Here’s a close up of my face, so you can compare the before and after of the skin editing:

There’s always a moment, where you toggle back to the original, and go, ‘Yeah, I mean, this is basically what I look like, right?’ Click. BRUTAL. I should point out that I don’t always do this level of eye/skin editing – I almost always do some amount of it, especially when the model has been sweating, and has patches of highlights on their face. It does vary substantially, image-to-image. I’m very happy to edit my own face more heavily (and generally, much more quickly and in a much more slap-dash manner) than other people’s.

Here’s the whole image, before and after:

Here’s another self portrait, shot in the doorway of my studio. Yeah, I take a lot of selfies, wanna fight about it? Here’s the finished image:

And here it is, off-camera, with the ‘Camera Standard’ profile applied and the highlights pulled down:

The edit on this one was a three-stage process:
1. The doorway and shelves behind me were distracting, so I started by masking and burning them out. Now, the focus of the image is on me – the eye has nowhere else to wander.
2. From here, I did some skin editing, brightening my eyes, smoothing highlights, dealing with those ol’ under-eye bags. I also did a first pass on a tonal edit – working with curves to brighten the image and boost the contrast.
3. The highlights in the photo had too much yellow in them for my liking, the hair had a green colour cast and the shot generally lacked the punch I was after. This step involved a lot of fiddly colour and saturation adjustments, pulling up the cyans in the highlights, and pushing down the green shadows slightly into the reds. I desaturated my hair slightly and crunched the blacks.

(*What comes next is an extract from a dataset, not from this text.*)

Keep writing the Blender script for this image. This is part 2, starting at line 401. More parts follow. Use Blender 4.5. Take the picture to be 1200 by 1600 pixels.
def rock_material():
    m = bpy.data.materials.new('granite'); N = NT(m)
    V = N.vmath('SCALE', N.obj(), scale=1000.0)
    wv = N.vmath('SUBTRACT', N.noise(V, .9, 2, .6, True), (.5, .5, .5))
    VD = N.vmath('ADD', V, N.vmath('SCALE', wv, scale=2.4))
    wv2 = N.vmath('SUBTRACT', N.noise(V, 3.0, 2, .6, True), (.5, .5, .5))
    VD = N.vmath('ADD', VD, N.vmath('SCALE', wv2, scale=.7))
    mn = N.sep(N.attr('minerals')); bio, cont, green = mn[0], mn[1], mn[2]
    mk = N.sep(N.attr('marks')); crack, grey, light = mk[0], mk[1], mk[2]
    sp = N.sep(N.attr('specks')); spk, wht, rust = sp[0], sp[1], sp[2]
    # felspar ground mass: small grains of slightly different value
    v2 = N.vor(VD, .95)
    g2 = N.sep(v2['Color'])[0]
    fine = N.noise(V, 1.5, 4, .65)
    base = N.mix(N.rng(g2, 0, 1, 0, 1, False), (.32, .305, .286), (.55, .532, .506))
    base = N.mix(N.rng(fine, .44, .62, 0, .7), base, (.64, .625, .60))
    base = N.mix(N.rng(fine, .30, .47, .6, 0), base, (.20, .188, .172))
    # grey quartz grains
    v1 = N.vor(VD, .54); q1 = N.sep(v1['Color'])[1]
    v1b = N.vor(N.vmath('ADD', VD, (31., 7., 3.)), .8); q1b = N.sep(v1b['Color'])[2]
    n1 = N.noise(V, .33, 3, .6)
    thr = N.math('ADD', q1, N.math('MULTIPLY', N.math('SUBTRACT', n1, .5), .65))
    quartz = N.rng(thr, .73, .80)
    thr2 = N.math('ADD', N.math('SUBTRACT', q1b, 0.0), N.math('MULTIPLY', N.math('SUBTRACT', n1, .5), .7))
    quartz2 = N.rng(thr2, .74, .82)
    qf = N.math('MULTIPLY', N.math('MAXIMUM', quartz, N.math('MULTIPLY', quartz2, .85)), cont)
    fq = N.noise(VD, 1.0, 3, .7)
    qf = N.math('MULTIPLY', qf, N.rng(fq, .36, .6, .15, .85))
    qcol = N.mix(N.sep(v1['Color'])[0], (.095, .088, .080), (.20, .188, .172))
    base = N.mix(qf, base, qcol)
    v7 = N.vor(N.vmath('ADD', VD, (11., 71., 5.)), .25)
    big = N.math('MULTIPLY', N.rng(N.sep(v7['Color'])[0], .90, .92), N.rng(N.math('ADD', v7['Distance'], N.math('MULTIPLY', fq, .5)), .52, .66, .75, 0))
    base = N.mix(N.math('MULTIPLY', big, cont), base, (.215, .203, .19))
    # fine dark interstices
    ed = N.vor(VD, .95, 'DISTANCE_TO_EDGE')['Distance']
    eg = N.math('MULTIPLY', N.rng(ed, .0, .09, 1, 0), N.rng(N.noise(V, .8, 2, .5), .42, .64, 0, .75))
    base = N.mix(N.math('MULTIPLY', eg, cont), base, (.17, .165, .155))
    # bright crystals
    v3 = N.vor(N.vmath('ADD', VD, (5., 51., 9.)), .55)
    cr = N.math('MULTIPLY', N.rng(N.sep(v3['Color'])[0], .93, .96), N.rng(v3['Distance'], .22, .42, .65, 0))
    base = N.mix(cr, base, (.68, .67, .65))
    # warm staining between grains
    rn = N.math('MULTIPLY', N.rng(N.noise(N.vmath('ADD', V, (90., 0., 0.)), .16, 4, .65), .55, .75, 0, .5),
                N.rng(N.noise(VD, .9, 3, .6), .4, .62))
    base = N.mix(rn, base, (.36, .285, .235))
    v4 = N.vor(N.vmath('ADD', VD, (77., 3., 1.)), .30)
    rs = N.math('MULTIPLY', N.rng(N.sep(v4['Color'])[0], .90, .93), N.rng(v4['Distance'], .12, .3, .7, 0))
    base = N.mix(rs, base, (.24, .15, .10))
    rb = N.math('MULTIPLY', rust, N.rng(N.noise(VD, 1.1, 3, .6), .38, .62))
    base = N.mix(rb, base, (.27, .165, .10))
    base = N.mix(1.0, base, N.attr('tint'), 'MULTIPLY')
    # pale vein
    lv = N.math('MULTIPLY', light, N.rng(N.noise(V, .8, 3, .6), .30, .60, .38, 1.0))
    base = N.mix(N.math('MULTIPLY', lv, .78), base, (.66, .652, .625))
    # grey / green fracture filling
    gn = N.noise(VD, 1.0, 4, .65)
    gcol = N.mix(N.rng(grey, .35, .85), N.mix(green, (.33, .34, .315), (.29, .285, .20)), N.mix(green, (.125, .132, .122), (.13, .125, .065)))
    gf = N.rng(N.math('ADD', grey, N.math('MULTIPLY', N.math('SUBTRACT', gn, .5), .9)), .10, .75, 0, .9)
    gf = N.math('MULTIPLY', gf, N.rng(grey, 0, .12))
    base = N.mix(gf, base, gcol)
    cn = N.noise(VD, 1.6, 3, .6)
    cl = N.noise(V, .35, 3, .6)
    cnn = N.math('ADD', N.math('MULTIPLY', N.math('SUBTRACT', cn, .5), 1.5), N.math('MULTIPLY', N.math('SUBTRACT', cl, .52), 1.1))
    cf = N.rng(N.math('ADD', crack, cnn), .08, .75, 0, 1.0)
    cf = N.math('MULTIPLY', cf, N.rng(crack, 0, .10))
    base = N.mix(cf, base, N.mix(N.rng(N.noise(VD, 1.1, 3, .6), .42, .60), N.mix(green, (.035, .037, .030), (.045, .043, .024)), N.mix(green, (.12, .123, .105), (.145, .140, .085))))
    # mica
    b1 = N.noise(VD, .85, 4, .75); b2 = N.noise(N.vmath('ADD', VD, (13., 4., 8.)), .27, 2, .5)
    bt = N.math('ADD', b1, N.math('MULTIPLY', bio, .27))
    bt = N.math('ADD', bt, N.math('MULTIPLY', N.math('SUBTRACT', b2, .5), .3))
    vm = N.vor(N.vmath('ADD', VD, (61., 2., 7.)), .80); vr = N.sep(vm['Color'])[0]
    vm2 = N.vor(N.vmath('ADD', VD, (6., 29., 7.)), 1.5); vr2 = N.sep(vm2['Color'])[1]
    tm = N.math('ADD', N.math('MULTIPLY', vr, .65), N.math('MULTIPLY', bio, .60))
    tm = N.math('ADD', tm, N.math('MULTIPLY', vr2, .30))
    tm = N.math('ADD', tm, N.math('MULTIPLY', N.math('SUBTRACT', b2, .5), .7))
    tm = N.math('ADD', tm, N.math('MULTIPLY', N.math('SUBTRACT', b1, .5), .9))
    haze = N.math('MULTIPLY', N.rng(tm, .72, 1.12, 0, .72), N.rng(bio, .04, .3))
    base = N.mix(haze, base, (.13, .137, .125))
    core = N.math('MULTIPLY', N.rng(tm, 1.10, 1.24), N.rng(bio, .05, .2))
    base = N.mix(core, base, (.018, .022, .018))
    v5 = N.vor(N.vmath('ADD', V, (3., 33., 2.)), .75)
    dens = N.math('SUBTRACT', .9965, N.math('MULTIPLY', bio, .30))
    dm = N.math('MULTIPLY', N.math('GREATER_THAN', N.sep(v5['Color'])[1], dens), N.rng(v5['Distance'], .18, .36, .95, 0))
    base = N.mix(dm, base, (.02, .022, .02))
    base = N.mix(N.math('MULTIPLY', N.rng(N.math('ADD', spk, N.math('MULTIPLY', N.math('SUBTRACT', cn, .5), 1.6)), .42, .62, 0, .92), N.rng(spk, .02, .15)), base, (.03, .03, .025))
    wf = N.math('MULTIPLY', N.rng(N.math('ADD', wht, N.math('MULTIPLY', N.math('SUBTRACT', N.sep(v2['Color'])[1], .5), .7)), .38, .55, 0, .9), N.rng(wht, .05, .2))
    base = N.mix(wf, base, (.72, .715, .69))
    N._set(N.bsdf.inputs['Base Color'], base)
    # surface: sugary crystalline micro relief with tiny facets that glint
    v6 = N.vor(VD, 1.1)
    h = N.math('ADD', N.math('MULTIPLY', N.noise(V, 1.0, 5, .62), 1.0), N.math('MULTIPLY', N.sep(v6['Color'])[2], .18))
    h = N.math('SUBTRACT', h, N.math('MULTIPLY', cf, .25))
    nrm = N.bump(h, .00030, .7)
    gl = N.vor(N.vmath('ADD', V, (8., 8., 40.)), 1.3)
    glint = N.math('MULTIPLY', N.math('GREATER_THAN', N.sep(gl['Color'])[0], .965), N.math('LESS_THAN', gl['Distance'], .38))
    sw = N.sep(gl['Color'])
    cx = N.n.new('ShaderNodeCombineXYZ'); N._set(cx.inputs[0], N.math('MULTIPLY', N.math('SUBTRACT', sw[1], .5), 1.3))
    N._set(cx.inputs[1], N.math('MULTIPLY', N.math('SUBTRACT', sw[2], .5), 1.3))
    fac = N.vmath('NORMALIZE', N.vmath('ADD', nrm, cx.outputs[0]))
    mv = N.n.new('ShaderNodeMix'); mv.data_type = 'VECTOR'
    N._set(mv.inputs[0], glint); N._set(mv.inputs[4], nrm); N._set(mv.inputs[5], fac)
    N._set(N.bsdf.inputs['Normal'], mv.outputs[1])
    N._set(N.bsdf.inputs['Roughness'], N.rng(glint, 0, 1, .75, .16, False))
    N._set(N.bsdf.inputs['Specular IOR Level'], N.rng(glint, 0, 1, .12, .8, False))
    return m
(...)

These steps are shown in the gif below:

Each of these steps involved a lot of frowning, a lot of flicking between settings, a lot of making minute adjustments, a lot of frustration before the image was ‘finished.’ Obviously not every photo involves the same amount of editing. Sometimes, it’s a matter of a quick exposure adjustment, a tiny contrast tweak, and they’re good to go. But even a thirty second edit betrays thousands of hours of figuring out the right way to handle each image in a way that feels authentic and right to the photographer.

So that’s why I don’t give out unedited images. Because the editing is how I make the image mine. A lot of these stylistic choices are ones that most people wouldn’t notice, but I notice, and giving out unprocessed images means giving out shots that I’m not yet proud of. They’re style-less, they’re flat, and they don’t feel like I own them.

While we’re here, a tiny bit of image-use housekeeping – please don’t ever release a photographer’s unedited proofs online, no matter how thrilled you are about them – you’ll be even more thrilled with the edits. And secondly, please don’t whack Instagram filters on the shots you’re given. They’ve been edited, and that editing can take absolutely goddamn ages. There’s something deeply heartbreaking about looking at a shot that you spent four hours trying to find the perfect balance of colours and tones on, only to find that all of the delicate colour and contrast detail has been ballsed up by some heavy handed Instagram work. If you want adjustments made, contact your photographer, not your filter options. Please don’t do this (actual filename: ‘oh no.jpg’):

So there you go. If you need images quickly or cheaply, chat to your photographer. But give them the respect to let them finish their images so they’re ready for the world. That way, they can be as chuffed with them as you are.